### Stated exercise
Write out all the data again, exactly as it stands.

### Recorded information

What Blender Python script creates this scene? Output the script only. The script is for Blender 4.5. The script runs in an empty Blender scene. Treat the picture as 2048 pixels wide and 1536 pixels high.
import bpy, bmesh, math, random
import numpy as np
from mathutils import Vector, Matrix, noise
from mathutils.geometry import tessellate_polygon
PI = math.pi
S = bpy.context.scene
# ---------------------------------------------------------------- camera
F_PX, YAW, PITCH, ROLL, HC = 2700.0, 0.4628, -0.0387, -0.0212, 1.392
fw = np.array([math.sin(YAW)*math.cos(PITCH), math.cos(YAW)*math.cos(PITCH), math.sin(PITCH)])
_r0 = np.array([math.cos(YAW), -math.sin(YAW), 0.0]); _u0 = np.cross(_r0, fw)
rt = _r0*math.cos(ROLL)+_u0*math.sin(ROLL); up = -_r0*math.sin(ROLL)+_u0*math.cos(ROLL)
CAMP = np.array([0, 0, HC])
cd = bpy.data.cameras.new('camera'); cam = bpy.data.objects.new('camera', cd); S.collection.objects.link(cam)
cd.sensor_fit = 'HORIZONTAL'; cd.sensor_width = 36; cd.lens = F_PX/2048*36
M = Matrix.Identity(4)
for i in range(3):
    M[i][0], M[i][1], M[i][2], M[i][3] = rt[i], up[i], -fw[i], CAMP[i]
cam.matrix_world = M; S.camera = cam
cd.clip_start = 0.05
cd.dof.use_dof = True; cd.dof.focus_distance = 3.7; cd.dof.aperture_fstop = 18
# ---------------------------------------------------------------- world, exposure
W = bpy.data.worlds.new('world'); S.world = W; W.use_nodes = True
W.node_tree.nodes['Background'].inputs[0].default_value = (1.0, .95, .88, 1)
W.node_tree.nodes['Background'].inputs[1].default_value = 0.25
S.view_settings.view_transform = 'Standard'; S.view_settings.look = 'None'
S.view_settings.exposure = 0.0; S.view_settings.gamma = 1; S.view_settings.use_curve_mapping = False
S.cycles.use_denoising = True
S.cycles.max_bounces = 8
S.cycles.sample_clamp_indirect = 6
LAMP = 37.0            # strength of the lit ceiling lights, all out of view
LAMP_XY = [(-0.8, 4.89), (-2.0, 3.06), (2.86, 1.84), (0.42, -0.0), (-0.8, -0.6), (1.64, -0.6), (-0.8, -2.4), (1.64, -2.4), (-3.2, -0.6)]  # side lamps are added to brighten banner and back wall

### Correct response
What Blender Python script creates this scene? Output the script only. The script is for Blender 4.5. The script runs in an empty Blender scene. Treat the picture as 2048 pixels wide and 1536 pixels high.
import bpy, bmesh, math, random
import numpy as np
from mathutils import Vector, Matrix, noise
from mathutils.geometry import tessellate_polygon
PI = math.pi
S = bpy.context.scene
# ---------------------------------------------------------------- camera
F_PX, YAW, PITCH, ROLL, HC = 2700.0, 0.4628, -0.0387, -0.0212, 1.392
fw = np.array([math.sin(YAW)*math.cos(PITCH), math.cos(YAW)*math.cos(PITCH), math.sin(PITCH)])
_r0 = np.array([math.cos(YAW), -math.sin(YAW), 0.0]); _u0 = np.cross(_r0, fw)
rt = _r0*math.cos(ROLL)+_u0*math.sin(ROLL); up = -_r0*math.sin(ROLL)+_u0*math.cos(ROLL)
CAMP = np.array([0, 0, HC])
cd = bpy.data.cameras.new('camera'); cam = bpy.data.objects.new('camera', cd); S.collection.objects.link(cam)
cd.sensor_fit = 'HORIZONTAL'; cd.sensor_width = 36; cd.lens = F_PX/2048*36
M = Matrix.Identity(4)
for i in range(3):
    M[i][0], M[i][1], M[i][2], M[i][3] = rt[i], up[i], -fw[i], CAMP[i]
cam.matrix_world = M; S.camera = cam
cd.clip_start = 0.05
cd.dof.use_dof = True; cd.dof.focus_distance = 3.7; cd.dof.aperture_fstop = 18
# ---------------------------------------------------------------- world, exposure
W = bpy.data.worlds.new('world'); S.world = W; W.use_nodes = True
W.node_tree.nodes['Background'].inputs[0].default_value = (1.0, .95, .88, 1)
W.node_tree.nodes['Background'].inputs[1].default_value = 0.25
S.view_settings.view_transform = 'Standard'; S.view_settings.look = 'None'
S.view_settings.exposure = 0.0; S.view_settings.gamma = 1; S.view_settings.use_curve_mapping = False
S.cycles.use_denoising = True
S.cycles.max_bounces = 8
S.cycles.sample_clamp_indirect = 6
LAMP = 37.0            # strength of the lit ceiling lights, all out of view
LAMP_XY = [(-0.8, 4.89), (-2.0, 3.06), (2.86, 1.84), (0.42, -0.0), (-0.8, -0.6), (1.64, -0.6), (-0.8, -2.4), (1.64, -2.4), (-3.2, -0.6)]  # side lamps are added to brighten banner and back wall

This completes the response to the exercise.